A Reverse Split (or Reverse Stock Split) is the opposite of a regular stock split. A company reduces its total number of outstanding shares while increasing the price per share proportionally. For example, in a 1-for-10 reverse split, every 10 shares you own are merged into 1 share, and the stock price becomes 10 times higher. The total market value of the company and your investment remains the same initially.
In Simple Terms
The Currency Exchange Analogy
Imagine you have ten $1 bills. A Reverse Split is like the bank taking those ten bills and giving you one $10 bill instead. You haven't lost money, but you have fewer 'pieces' of currency. In the stock market, companies usually do this when their share price has fallen so low (becoming a 'Penny Stock') that they are in danger of being kicked off a major stock exchange (delisting) or want to look more 'respectable' to institutional investors.
Example
Red Flags for Investors
A reverse split is almost always a negative signal. Healthy, growing companies don't need to artificially boost their share price; their business performance does it for them. Struggling companies use reverse splits to meet the minimum price requirements (often $1.00) of exchanges like the NYSE or NASDAQ. History shows that many companies that undergo a reverse split continue to see their share prices fall afterward because the underlying business problems haven't been solved.
Risk Checklist
- Reason for the Split: Is it to avoid delisting? (High Risk).

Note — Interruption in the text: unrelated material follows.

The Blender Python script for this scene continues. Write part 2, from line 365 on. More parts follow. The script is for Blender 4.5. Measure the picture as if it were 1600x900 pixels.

- Financial Health: Does the company have a history of losses or high debt?
- Future Dilution: Companies often perform a reverse split right before issuing *more* shares (a rights offering), further hurting existing investors.
💡 Practical Tips
- 1Be extremely cautious with stocks announcing a reverse split. It's often a sign of a 'value trap.'
- 2If a company has done multiple reverse splits over several years, it's a major red flag indicating a long-term decline.
- 3Check if the split will result in 'fractional shares' and how the company plans to pay you for them (usually cash).